Interruptions - 2006-10-17 08:53:16 Interruptions This author's life might be described as fundamentally dynamic with occasional, and welcome, moments of necessary quiet so I can get some work done. That is, my real work..writing.
There are many interruptions so it is a good thing I can quickly refocus.
Rocket Boys, by the way, was my second book. Torpedo Junction was the first, a non-fiction history of the U-boat war along the American east coast during World War II. It came out in 1989 and has never gone out of print. When I look at TJ these days, I have to confess I'm impressed with the amount of research that went into it. I'm not certain I could pull it off again. Hidden in those pages is a great adventure. To learn all that I could, I led expeditions into the Graveyard of the Atlantic off Cape Hatteras, North Carolina. It was deep, dark, and dangerous work. For instance, I led a team onto the U-352, a German U-boat wreck far out to sea. When I dived on it the first time, I found a skeleton in the conning tower. I also found live 88 mm. shells littering the deck and a torpedo nose-down in the sand. I made the first penetration of the U-boat, entering the galley hatch and getting stuck. Only by removing my double tanks in the stirred-up interior (resulting in zero visibility) was I able to get out. Writing Torpedo Junction was a combination of adventure and nerve. I had never been published before, but I had the confidence my writing would find a home. It did, and the book was a big success. It was seven years later I began writing Rocket Boys.
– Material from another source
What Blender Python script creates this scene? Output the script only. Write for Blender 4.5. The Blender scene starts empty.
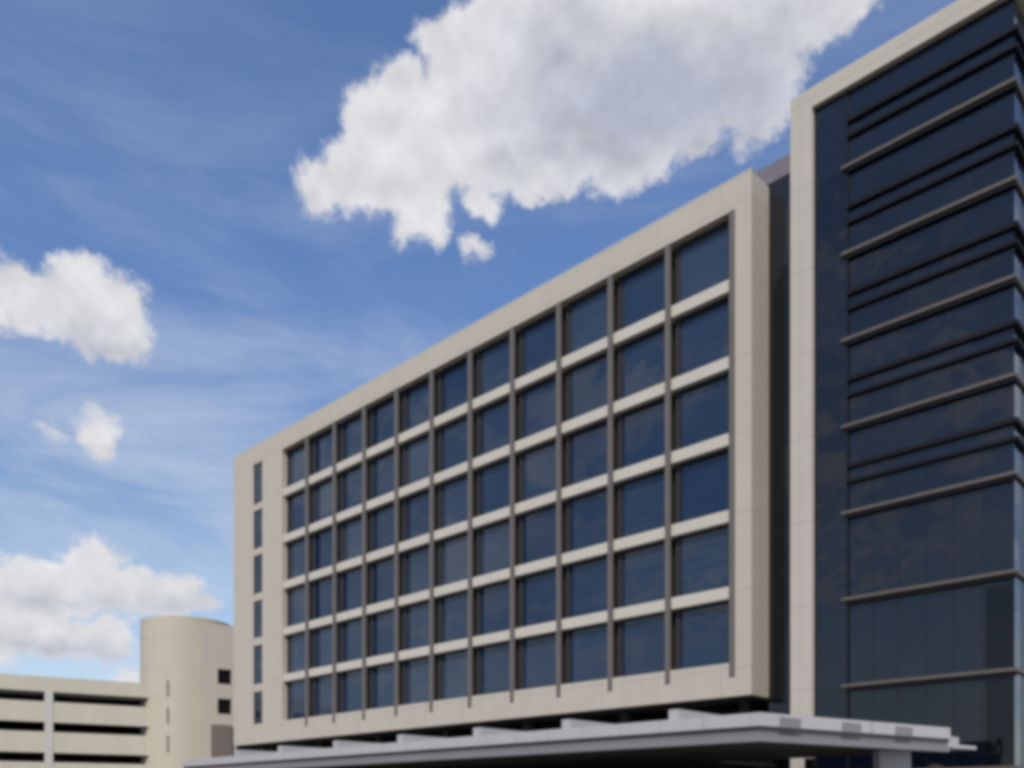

As to the interruptions, one of them is for the next book. Titled The Far Reaches, it is a novel set in the South Pacific during World War II. Josh Thurlow, the hero of The Keeper's Son, and the Ambassador's Son, is thrown into the battle of Tarawa where he is terribly wounded. Unconscious, he is taken away by a young Irish Roman Catholic nun to a distant group of islands called the Far Reaches. There, Josh and his bosun Ready O'Neill plus a few American marines confront a Japanese warlord. The little nun also harbors a terrible secret that threatens her and all who live in those islands. Although I completed the novel last March, there is now necessary work to get it ready to be published and marketed. Publication is in June, 2007, and I still have the copy edit to receive and mark up, so that work is out in front of me. We have a marketing meeting teleconference this week with my editor and others at St. Martin's, then we'll start to pull together the book tour and advertising and scratch our heads on what we can do to get folks to go out and read the book. Let me know if you have any ideas! Go to www.homerhickam.com to read an excerpt.
Today, I will do three things, unrelated to the new novel I'm presently writing, tentatively titled The Red Helmet. This blog, of course, (it only takes about 15 minutes to write - I'm a fast writer), then I will go to a recording studio to record a message for West Virginia voters. I am supporting Congresswoman Shelley Moore Capito for re-election. She's done a good job and so I'm willing to stand up for what I believe. One thing to always keep in mind when you're trying to decide your politics: most everything you read in the newspapers or hear in the media is wrong, to some degree. I've been involved in many historical events and when I read about them later, I am amazed at how slanted the articles are. The best way to learn is to read books from all sides, then make up your mind.
The second thing I'll do is talk to a group of readers at Marshall University. The third will be to talk to my editor about marketing all my books. Oh, wait, there's a fourth: I've been asked by Parade Magazine to write an article for them. Got to work on that one, too. Yesterday, I wrote the foreword for Cut in Stone, a picture book about my alma mater, Virginia Tech, and the day before the foreword for a book about Coalwood, written by my friend David Goad. There are also several manuscripts on my desk from publishers begging me to give them a blurb to go on the covers. I'll get to them, by and by.
I'll wrap this up. Next blog, I'll write about something that happened last week. I went with Linda and my friend Chris Welch, a reporter for the Huntsville Times, to visit late at night the Huntsville Depot, which is reputed to be haunted. We had a remarkable time. And is it haunted? Well, some VERY strange things happened that I'll be telling you about. It's a perfect Halloween story!
- Homer
PS - For those who have asked, my foot has healed. I'm back to running several miles a day! That's also an interruption but a welcome one.